EXERCISE TASK: Below is a listing to transcribe in full and exactly; keep the pictures out.

SOURCE DATA:
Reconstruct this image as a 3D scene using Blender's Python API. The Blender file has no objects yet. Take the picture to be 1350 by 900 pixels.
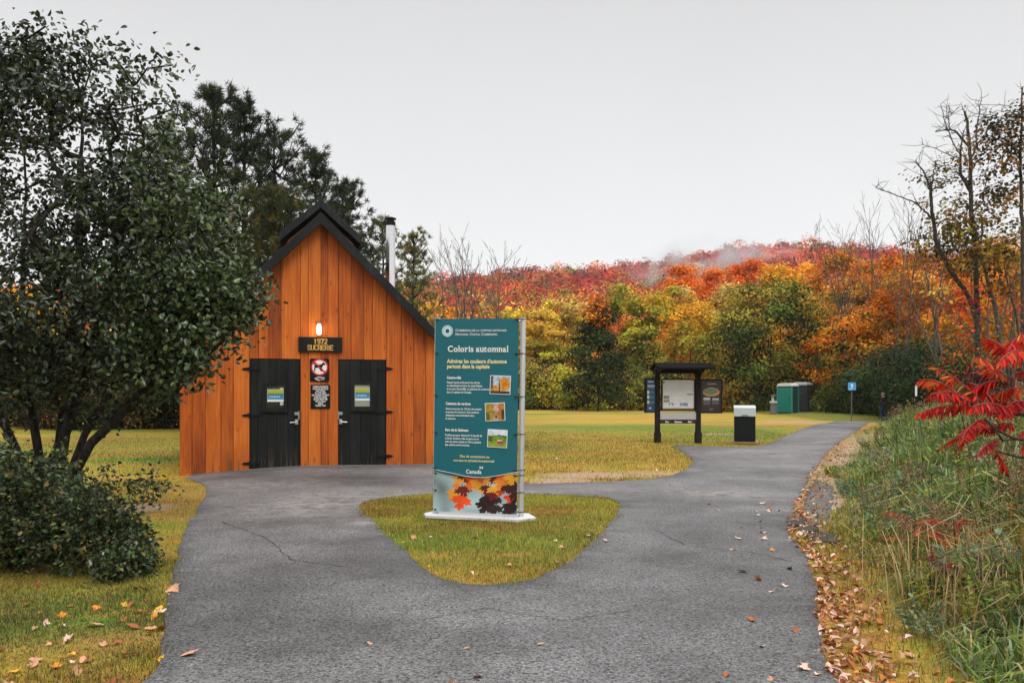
import bpy, math, random
import numpy as np
from mathutils import Vector, Matrix
from mathutils.geometry import delaunay_2d_cdt

sc = bpy.context.scene
COL = sc.collection
CAMZ, F, HY, CX = 1.5, 1050.0, 519.0, 675.0     # eye height, focal length and horizon measured from the photograph
R = math.radians

# ------------------------------------------------------------------ measuring helpers
def G(px, y):
    Y = CAMZ * F / (y - HY)
    return ((px - CX) / F * Y, Y)
def W(px, y, Y):
    return ((px - CX) / F * Y, Y, CAMZ + (HY - y) / F * Y)
def smooth(t):
    t = np.clip(t, 0, 1)
    return t * t * (3 - 2 * t)

# ------------------------------------------------------------------ tagging
def tag(o, label=None, cat=None, group=None, kind=None):
    if label: o['label'] = label
    if cat: o['category'] = cat
    if group: o['group'] = group
    if kind: o['kind'] = kind
    return o
def thing(name, label, cat, loc, rz=0.0, group=None, rx=0.0, ry=0.0):
    o = bpy.data.objects.new(name, None)
    o.empty_display_size = 0.2
    COL.objects.link(o)
    o.location = loc
    o.rotation_euler = (rx, ry, rz)
    return tag(o, label, cat, group)

# ------------------------------------------------------------------ materials
MATS = {}
def newmat(name):
    m = bpy.data.materials.new(name)
    m.use_nodes = True
    nt = m.node_tree
    for n in list(nt.nodes): nt.nodes.remove(n)
    return m, nt, nt.nodes, nt.links
def principled(N, **kw):
    p = N.new('ShaderNodeBsdfPrincipled')
    for k, v in kw.items(): p.inputs[k].default_value = v
    return p
def rgba(c): return (c[0], c[1], c[2], 1.0)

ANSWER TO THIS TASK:
Reconstruct this image as a 3D scene using Blender's Python API. The Blender file has no objects yet. Take the picture to be 1350 by 900 pixels.
import bpy, math, random
import numpy as np
from mathutils import Vector, Matrix
from mathutils.geometry import delaunay_2d_cdt

sc = bpy.context.scene
COL = sc.collection
CAMZ, F, HY, CX = 1.5, 1050.0, 519.0, 675.0     # eye height, focal length and horizon measured from the photograph
R = math.radians

# ------------------------------------------------------------------ measuring helpers
def G(px, y):
    Y = CAMZ * F / (y - HY)
    return ((px - CX) / F * Y, Y)
def W(px, y, Y):
    return ((px - CX) / F * Y, Y, CAMZ + (HY - y) / F * Y)
def smooth(t):
    t = np.clip(t, 0, 1)
    return t * t * (3 - 2 * t)

# ------------------------------------------------------------------ tagging
def tag(o, label=None, cat=None, group=None, kind=None):
    if label: o['label'] = label
    if cat: o['category'] = cat
    if group: o['group'] = group
    if kind: o['kind'] = kind
    return o
def thing(name, label, cat, loc, rz=0.0, group=None, rx=0.0, ry=0.0):
    o = bpy.data.objects.new(name, None)
    o.empty_display_size = 0.2
    COL.objects.link(o)
    o.location = loc
    o.rotation_euler = (rx, ry, rz)
    return tag(o, label, cat, group)

# ------------------------------------------------------------------ materials
MATS = {}
def newmat(name):
    m = bpy.data.materials.new(name)
    m.use_nodes = True
    nt = m.node_tree
    for n in list(nt.nodes): nt.nodes.remove(n)
    return m, nt, nt.nodes, nt.links
def principled(N, **kw):
    p = N.new('ShaderNodeBsdfPrincipled')
    for k, v in kw.items(): p.inputs[k].default_value = v
    return p
def rgba(c): return (c[0], c[1], c[2], 1.0)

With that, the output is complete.